STORED DATA:
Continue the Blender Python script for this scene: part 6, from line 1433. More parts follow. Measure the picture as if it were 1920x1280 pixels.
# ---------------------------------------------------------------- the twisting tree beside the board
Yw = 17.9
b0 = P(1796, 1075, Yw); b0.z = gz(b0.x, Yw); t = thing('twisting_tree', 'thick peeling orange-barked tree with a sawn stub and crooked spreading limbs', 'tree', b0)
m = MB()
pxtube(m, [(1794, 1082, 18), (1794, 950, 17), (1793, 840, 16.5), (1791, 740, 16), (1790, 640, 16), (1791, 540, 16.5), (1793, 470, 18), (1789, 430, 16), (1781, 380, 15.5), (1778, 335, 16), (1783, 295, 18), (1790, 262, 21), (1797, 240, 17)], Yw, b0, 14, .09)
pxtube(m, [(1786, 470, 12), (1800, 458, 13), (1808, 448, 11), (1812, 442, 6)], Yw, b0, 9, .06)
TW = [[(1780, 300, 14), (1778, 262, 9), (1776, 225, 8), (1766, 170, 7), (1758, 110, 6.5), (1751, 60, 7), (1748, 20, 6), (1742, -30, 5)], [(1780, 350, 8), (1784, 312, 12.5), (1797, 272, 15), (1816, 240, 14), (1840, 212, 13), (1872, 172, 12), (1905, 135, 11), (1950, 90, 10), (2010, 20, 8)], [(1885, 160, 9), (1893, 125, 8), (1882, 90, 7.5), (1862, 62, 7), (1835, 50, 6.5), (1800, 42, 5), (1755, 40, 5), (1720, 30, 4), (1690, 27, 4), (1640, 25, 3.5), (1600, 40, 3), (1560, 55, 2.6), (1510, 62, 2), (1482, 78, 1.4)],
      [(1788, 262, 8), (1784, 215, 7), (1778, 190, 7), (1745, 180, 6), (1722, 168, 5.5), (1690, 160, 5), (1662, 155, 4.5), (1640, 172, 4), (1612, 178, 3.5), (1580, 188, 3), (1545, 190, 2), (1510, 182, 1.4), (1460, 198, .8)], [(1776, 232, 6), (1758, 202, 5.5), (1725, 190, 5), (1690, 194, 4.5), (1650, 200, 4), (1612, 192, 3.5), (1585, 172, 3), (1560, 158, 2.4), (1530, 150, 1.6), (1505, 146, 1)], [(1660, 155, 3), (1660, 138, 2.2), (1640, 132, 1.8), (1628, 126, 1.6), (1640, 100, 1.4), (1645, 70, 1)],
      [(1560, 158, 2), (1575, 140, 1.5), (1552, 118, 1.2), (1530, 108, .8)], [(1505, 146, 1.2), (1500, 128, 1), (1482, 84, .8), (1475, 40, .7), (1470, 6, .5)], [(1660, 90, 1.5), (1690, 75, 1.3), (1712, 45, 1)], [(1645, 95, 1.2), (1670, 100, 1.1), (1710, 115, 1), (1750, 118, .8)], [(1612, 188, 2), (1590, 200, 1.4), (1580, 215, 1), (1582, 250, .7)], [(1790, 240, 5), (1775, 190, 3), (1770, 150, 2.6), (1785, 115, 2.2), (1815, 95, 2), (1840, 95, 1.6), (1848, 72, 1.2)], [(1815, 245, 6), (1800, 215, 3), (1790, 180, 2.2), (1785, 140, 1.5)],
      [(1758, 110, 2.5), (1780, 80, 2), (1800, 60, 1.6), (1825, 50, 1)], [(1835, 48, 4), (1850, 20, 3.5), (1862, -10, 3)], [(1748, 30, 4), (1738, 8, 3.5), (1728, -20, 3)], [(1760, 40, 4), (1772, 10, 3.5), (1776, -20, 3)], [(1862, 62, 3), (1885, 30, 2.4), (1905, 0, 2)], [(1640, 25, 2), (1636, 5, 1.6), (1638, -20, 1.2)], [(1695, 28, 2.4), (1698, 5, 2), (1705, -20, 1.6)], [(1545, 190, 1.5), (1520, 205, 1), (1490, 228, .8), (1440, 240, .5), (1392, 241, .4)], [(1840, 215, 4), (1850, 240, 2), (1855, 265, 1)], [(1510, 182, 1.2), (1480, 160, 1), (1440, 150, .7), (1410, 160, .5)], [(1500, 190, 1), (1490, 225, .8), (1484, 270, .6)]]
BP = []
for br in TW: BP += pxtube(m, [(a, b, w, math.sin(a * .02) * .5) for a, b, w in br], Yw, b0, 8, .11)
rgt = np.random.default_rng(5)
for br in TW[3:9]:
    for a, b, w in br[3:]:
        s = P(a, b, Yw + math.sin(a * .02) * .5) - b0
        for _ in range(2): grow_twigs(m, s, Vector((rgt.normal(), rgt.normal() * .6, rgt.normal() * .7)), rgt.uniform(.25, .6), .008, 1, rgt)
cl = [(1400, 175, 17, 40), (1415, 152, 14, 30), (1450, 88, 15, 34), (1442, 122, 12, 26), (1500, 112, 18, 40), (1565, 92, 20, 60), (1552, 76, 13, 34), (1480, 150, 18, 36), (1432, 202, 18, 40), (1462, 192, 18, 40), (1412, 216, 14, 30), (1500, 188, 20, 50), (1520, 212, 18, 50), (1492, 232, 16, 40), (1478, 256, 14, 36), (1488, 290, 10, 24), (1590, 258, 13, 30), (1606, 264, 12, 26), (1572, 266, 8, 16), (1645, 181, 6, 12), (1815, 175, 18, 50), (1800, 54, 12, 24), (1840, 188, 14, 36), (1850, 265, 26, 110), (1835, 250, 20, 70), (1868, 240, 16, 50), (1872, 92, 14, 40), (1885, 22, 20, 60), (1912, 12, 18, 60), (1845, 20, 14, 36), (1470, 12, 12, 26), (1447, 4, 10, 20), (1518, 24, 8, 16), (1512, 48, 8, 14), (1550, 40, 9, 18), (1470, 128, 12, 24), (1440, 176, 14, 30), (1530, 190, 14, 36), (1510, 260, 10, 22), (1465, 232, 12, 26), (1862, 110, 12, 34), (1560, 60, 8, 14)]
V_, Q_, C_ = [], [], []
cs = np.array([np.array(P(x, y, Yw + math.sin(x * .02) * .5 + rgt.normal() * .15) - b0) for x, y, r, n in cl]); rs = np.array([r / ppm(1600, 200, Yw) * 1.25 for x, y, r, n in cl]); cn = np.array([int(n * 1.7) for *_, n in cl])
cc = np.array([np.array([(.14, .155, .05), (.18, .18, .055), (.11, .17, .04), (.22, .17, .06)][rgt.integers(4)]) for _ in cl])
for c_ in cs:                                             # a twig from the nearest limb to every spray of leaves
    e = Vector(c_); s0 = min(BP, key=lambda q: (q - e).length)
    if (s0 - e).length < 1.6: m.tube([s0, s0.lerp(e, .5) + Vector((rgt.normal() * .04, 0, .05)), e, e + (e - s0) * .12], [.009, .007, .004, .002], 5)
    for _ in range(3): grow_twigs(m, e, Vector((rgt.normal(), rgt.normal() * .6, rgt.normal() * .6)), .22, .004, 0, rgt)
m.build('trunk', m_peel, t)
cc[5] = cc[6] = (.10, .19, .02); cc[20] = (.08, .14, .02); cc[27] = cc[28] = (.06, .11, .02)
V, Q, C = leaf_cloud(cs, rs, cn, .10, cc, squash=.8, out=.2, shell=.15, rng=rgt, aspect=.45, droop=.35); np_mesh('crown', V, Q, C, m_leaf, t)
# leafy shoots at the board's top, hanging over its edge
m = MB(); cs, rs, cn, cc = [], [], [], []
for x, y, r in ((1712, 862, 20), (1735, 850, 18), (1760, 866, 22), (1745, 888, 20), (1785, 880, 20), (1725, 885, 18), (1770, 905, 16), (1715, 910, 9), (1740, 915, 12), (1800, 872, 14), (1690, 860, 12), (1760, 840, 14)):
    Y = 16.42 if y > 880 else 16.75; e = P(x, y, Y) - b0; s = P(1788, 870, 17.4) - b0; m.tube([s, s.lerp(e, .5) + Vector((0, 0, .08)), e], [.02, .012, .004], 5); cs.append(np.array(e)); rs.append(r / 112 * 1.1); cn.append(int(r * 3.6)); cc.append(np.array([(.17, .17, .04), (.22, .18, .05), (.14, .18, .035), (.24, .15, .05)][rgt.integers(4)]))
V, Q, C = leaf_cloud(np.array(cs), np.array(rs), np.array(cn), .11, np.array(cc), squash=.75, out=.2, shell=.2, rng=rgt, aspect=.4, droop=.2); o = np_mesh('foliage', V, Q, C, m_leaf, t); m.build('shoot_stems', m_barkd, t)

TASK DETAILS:
Search the lines above for the string "from" and copy each line that has it.

THE RESPONSE:
Continue the Blender Python script for this scene: part 6, from line 1433. More parts follow. Measure the picture as if it were 1920x1280 pixels.
for c_ in cs:                                             # a twig from the nearest limb to every spray of leaves